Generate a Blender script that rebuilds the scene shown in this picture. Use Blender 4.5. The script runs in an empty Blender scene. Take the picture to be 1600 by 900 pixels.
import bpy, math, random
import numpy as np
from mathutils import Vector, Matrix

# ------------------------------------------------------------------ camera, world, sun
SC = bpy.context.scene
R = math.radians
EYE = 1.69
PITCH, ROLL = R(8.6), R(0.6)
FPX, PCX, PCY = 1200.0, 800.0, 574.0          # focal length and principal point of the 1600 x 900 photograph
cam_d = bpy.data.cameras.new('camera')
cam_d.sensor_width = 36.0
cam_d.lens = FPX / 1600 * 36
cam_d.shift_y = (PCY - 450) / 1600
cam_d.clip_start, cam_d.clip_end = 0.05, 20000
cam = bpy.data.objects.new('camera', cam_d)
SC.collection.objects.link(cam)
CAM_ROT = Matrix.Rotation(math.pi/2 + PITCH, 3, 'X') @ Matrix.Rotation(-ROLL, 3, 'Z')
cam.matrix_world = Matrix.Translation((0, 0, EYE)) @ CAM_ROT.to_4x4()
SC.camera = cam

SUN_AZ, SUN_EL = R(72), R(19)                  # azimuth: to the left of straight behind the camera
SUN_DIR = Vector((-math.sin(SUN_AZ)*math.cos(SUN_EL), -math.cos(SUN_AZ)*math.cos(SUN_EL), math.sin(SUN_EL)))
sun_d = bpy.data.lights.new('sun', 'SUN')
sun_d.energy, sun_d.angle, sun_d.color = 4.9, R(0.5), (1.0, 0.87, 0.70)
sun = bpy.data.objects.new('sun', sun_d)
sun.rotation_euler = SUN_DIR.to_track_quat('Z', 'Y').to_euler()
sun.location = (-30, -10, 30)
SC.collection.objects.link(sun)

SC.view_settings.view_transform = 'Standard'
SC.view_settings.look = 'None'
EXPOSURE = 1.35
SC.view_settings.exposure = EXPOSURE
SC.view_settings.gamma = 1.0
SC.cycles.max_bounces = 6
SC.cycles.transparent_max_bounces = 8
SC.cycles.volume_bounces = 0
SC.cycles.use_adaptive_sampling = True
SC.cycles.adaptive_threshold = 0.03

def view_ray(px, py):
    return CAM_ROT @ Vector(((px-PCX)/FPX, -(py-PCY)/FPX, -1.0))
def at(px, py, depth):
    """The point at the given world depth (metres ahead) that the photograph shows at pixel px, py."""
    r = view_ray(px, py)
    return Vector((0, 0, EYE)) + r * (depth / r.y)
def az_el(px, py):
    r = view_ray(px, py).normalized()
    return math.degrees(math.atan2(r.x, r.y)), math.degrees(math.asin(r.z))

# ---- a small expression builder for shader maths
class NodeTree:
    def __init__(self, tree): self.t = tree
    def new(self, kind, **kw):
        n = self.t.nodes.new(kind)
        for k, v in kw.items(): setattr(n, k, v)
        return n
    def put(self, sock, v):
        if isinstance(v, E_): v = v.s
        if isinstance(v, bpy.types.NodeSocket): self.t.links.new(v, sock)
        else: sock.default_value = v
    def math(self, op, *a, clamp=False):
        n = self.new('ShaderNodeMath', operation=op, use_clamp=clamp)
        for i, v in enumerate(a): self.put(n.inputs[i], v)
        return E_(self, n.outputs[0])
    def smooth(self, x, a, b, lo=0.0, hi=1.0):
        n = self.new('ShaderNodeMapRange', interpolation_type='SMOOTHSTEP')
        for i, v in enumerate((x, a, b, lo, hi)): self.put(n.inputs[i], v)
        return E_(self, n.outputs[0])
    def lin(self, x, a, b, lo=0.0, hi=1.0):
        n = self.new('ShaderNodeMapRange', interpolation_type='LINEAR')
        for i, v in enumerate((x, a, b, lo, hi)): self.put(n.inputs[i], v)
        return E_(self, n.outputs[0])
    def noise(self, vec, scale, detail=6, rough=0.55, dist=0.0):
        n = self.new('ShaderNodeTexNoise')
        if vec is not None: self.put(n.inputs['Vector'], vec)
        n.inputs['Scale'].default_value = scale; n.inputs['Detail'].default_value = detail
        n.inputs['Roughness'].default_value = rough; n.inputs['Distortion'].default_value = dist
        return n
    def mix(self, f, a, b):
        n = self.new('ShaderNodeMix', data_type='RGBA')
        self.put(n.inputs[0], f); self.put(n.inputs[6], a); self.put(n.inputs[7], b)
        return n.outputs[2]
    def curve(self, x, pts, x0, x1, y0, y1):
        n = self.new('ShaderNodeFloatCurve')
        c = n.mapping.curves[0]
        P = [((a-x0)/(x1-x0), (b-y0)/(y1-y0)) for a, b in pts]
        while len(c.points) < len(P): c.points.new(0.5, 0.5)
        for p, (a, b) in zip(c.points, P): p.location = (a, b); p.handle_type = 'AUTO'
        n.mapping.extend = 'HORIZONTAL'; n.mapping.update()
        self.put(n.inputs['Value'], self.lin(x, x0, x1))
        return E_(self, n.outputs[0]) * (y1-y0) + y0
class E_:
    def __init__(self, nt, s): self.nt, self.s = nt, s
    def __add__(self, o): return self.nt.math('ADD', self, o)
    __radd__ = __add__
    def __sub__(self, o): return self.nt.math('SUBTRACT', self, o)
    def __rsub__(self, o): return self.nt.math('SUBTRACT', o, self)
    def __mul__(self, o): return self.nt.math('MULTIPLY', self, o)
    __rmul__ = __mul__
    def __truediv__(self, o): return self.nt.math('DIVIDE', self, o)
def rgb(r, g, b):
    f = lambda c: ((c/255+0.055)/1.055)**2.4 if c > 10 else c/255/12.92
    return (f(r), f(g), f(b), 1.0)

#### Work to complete
Write out exactly, please, the lines beginning at the start of the material and ending with the line that holds "from mathutils import Vector, Matrix", both included.

#### Solution for this problem
Generate a Blender script that rebuilds the scene shown in this picture. Use Blender 4.5. The script runs in an empty Blender scene. Take the picture to be 1600 by 900 pixels.
import bpy, math, random
import numpy as np
from mathutils import Vector, Matrix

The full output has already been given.